Improving Observation Skills

Writing the Observation

The improved observation

To observe Jason's gross motor skills during outdoor play.
The first attempt was not specific.

I observed Jason today, the 3rd November 2000 between 10.40 am and 10.50 am, during outdoor play. Jason is 5.4 years old. He is male. He attends a Reception Class of a Primary School.
Now we know who is being observed.

Observing outdoor play will give me an opportunity to learn more about gross motor skills in 5 year old children. The wet weather earlier this week prevented the children from playing outside so I took advantage of the fine weather today to complete this observation. I decided to observe Jason because he appears to be a confident child who is taller than many of the other children in his class. He enjoys outdoor play and shows this by smiling as he moves quickly in a controlled way. The method of observation is a written narrative of the 10 minutes of observation as it happened. This method is easy to use spontaneously because it requires no specialist equipment; only a pen and paper. There were sufficient members of staff supervising outdoor play so I was able to concentrate on observing Jason without intervening to direct his actions.
This gives a reason for choosing to observe Jason's gross motor skills and reasons for the choice of observation technique.


I observed Jason walking. How did he walk? Where was he walking? What was he doing? Try to write the observation as if you are describing what is happening NOW.
The present tense is active and gives a picture of this moment in time.
Jason puts on his coat and hat. He walks quickly out of the cloakroom and into the school outdoor play area. In this school the reception class children have their own outdoor play area so they can use large equipment safely. Jason has a confident upright posture and moves easily.

Jason can also run. How? and Where? and Why?
He looks towards the climbing frame and sees there is no one there. He runs quickly and lightly on his toes. He laughs as he runs and seems excited. His movement is well co-ordinated and purposeful. He swerves easily to avoid another child who is running towards him. Jason seems to enjoy moving quickly. He reaches the climbing frame and stops moving. He shows good control as he stops suddenly. Jason looks at the climbing frame and starts to climb the bars using alternate feet, placing one foot on each step.

There is no member of staff near the climbing frame. I move nearer to supervise him climbing in case of an accident. Jason grins to me as he reaches the top and easily climbs over the rail on to the slide. He sits down on to the slide and lets go of the sides. He laughs as he slides down. At the bottom he jumps off the slide and runs around to climb up again. He repeats this several times.

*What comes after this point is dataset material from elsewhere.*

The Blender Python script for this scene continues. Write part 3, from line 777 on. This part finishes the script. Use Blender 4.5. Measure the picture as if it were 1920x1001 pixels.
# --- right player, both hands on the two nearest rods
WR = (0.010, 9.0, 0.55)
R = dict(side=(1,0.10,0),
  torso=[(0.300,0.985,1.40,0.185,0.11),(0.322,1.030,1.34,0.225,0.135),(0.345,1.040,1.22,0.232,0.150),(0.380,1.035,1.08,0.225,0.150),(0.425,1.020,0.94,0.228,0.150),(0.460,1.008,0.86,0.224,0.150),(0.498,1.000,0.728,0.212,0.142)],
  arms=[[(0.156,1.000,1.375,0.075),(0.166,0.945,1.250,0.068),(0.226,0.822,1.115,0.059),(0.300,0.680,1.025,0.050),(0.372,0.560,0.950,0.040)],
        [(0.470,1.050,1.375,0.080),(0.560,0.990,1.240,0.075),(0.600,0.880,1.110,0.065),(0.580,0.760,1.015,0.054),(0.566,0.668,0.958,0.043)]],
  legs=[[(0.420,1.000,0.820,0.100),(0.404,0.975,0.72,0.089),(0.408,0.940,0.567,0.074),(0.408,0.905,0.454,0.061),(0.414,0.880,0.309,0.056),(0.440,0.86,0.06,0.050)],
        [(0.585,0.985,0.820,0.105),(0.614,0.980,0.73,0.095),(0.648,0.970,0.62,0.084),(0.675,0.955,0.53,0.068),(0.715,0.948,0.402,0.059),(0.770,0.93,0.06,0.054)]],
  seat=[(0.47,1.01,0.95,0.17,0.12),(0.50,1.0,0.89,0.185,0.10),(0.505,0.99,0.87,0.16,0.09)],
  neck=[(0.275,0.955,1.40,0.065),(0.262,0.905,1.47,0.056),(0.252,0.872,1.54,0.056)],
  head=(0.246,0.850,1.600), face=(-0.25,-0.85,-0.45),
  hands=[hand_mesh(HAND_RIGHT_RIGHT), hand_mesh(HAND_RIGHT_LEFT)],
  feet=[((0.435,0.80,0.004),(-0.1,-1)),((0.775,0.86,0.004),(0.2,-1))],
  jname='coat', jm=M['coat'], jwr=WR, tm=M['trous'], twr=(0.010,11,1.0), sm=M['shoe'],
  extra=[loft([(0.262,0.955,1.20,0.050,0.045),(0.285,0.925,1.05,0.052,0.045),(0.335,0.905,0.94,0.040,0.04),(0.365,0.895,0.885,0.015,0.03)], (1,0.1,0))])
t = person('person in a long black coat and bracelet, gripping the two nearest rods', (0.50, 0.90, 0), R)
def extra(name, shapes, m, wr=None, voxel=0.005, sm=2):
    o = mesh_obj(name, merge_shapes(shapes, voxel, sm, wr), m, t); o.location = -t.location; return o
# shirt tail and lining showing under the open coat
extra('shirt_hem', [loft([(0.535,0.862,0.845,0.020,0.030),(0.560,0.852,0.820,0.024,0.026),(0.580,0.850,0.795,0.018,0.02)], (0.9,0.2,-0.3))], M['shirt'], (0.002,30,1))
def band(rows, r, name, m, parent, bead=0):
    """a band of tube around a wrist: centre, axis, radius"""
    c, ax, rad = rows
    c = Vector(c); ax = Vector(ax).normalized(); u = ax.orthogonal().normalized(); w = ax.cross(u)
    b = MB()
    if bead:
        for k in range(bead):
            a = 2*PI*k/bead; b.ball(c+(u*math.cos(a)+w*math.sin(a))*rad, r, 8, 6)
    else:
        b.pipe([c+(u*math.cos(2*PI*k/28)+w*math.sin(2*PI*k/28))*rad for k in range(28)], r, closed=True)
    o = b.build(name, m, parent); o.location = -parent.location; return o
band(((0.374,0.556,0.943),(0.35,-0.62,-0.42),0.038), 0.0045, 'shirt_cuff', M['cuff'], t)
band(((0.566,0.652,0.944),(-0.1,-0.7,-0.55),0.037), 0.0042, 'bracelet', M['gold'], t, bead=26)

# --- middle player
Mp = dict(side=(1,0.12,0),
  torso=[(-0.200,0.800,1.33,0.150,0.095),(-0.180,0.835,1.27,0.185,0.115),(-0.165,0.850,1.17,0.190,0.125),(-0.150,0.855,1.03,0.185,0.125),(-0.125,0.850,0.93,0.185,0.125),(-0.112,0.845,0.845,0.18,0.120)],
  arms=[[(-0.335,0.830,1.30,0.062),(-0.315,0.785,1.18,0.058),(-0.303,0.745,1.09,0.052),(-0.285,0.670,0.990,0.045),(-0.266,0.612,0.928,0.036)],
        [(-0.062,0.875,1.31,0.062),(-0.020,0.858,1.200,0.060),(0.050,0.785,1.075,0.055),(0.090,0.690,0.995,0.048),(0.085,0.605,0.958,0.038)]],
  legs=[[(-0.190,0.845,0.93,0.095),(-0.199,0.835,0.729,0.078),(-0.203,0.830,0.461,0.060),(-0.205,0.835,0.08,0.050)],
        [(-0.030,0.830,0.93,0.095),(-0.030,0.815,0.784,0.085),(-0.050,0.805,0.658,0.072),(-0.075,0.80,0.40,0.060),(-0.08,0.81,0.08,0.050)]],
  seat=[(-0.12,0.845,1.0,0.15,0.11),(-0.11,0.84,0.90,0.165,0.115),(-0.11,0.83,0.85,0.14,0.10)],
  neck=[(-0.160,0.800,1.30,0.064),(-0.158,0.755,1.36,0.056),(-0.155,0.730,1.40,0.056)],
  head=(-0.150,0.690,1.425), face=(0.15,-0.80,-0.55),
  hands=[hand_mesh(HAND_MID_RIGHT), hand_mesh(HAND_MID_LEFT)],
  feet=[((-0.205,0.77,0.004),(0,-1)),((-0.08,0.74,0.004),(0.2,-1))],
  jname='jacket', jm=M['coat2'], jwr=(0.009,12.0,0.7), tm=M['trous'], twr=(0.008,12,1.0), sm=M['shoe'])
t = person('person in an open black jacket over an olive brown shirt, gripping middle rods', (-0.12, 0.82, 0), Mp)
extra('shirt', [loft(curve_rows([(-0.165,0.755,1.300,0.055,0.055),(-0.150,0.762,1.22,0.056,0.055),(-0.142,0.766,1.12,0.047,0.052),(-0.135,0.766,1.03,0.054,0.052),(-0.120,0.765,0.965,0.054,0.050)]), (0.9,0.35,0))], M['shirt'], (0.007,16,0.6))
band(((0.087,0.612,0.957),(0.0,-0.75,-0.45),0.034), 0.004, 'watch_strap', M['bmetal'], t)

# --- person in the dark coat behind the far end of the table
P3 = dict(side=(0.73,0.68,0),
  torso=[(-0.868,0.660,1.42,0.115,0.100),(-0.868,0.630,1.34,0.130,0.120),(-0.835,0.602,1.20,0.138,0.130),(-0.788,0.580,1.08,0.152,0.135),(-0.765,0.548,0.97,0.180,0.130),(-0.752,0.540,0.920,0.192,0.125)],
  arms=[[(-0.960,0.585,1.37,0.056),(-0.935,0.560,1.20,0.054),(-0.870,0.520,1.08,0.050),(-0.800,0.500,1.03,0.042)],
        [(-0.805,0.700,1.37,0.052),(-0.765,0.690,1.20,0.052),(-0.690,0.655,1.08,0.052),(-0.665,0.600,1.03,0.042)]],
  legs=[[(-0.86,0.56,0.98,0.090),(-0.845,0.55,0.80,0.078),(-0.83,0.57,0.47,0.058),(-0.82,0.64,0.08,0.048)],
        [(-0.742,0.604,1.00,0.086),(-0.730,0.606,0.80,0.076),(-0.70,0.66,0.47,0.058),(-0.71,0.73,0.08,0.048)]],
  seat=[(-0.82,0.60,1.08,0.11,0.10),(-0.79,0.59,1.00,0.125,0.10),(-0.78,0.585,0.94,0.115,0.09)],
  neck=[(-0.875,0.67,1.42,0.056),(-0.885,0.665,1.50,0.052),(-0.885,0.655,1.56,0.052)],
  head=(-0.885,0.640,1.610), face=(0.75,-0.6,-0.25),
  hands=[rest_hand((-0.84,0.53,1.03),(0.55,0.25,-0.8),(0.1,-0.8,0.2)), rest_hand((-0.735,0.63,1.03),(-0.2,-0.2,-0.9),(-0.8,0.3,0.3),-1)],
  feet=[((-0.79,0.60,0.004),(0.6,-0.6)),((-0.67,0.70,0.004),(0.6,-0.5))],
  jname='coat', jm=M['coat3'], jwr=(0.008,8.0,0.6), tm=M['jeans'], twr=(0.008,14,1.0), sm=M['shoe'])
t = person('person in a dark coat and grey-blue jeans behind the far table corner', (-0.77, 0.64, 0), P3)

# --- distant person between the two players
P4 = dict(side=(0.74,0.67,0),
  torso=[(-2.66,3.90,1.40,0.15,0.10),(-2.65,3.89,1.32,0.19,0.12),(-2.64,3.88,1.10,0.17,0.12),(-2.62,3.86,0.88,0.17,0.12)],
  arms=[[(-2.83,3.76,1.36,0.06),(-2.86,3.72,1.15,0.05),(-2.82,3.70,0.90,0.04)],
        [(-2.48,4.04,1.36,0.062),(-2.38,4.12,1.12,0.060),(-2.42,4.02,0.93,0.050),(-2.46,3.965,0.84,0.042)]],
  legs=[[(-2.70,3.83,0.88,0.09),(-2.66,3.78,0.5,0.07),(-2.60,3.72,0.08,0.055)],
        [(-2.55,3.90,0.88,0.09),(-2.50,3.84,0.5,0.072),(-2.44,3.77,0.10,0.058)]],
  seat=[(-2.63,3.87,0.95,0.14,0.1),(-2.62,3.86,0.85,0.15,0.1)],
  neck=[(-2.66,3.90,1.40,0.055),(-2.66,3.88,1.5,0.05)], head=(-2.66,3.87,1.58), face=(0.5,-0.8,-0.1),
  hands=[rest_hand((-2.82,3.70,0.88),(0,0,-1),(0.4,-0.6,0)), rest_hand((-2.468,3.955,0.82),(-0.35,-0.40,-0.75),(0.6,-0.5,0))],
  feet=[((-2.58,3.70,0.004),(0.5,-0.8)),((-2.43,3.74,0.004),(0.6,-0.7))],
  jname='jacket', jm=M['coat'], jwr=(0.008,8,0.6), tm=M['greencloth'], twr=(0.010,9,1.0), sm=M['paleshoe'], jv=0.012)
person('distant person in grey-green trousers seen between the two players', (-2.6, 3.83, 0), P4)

Jason can also play with a ball. This is limited and boring. It is far better to tell the story of what happened and how it happened.
After a while, he notices some other children playing with a large ball. He walks towards them and asks if he can join their game. They are in a circle with one child in the centre who is throwing the ball to named children around the circle. Each child in turn tries to catch the ball and throw it back to the child in the centre. It is a game the class had played earlier in the week in PE.

The children nod to agree Jason can play with the ball and make a space for him in the circle. A child named Tom who is in the centre shouts "Jason" and throws the ball to Jason. Jason watches the ball and holds out his arms ready to catch the ball. He catches it easily and laughs as he throws it back to Tom. He shows good ball control as he throws it underarm towards Tom. Tom catches the ball and grins at Jason.

He runs and climbs. This tell us so little about Jason's stage of physical development. Is he an athelete? Is he confident? Does he run fast? What and how does he climb? The detail makes all the difference.
When the class teacher says there is 5 minutes of playtime left, Jason runs towards the climbing frame. He spends the time in climbing and sliding down the climbing frame. This time there are other children using the equipment so Jason has to wait his turn. He smiles and chats to the other children. As playtime ends, Jason is slightly breathless and smiling as he jumps from the slide and runs to join the line of children waiting to go back into school. He waits quietly with the other children until it is his turn to go in.

Can you see how the extra detail gives a clearer picture of Jason's development?